It's not as simple as "if you build it, they will come," however. Ciputra Hanoi looks pretty empty, and Dr. Jandl told us about a premier skyscraper with 86 floors, only two of which have been leased out. Looking to attract investment that typically goes to southern Vietnam (with its longer history of openness to capitalism), the central government has made sure Hanoi has the best highways, but it hasn't helped. Investment consulting firms are still telling their clients to stick to the industrial parks in south Vietnam.
Saigon Hi-Tech Park just wants to be loved
The industrial parks still compete with each other - everyone does, in newly capitalist Vietnam. They strive to offer expats the best housing and international schools, the "most loyal" and "most disciplined" workers (if there's one thing I've learned on this trip, it's to expect a whole lot of broad cultural generalizations - the Vietnamese are X, the Indonesians are Y, the Filipinos are Z, yes, all of them), the smoothest roads, the most intellectual property rights protection... and the provincial governments, meanwhile, compete through the improbable Provincial Competitiveness Index, a project run by the USAID of all things, which measures ease-of-doing-business. I always felt bad for Lao Cai, an impoverished province in the northwest. They do everything right according to the PCI - all those things that are supposed to draw investment according to the Washington Consensus, like transparency and low entry costs, and they'll never get investment because of their location and available resources.
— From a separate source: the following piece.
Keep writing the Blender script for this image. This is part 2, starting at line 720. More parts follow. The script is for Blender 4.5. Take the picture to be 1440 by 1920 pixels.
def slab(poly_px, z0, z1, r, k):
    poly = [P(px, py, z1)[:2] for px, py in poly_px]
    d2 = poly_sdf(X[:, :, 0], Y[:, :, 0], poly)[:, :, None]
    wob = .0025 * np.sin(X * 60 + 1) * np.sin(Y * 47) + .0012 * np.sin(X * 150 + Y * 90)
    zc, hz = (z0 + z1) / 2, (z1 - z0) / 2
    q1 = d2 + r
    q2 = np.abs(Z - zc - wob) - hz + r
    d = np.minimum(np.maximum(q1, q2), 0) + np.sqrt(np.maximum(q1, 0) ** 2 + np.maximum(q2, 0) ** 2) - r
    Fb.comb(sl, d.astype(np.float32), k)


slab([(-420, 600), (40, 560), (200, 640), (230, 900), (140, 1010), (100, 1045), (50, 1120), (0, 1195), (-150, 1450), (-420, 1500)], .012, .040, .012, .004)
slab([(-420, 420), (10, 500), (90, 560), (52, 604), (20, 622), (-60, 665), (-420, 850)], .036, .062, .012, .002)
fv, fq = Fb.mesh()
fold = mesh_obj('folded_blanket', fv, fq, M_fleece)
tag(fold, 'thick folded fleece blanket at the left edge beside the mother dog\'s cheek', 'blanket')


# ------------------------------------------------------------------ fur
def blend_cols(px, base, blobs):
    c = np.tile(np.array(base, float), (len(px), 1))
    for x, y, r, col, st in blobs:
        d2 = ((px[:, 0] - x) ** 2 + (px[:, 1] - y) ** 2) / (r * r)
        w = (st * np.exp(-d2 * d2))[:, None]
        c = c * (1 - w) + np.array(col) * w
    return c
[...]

Construction, as seen from the roof of Reunification Palace in Ho Chi Minh City
One of our speakers from the Fulbright Economics Teaching Program joked that the Vietnamese "love to speculate," when asked why the Vietnamese economy keeps getting into these boom-and-bust cycles of borrowing-and-bad-investment. During the last boom everyone - firms and wealthy households - tried to break into the real estate market, because land is a precious commodity in this relatively tiny country. But they don't want to buy up land from farmers and then immediately start building office buildings or shopping malls or amusement parks (really), supposedly so as not to hurt the farmers' feelings. So they wait for the farmers to "forget about it" and move away, so the outskirts of Hanoi are filled with tracts of wild land, waiting for their extreme make-over.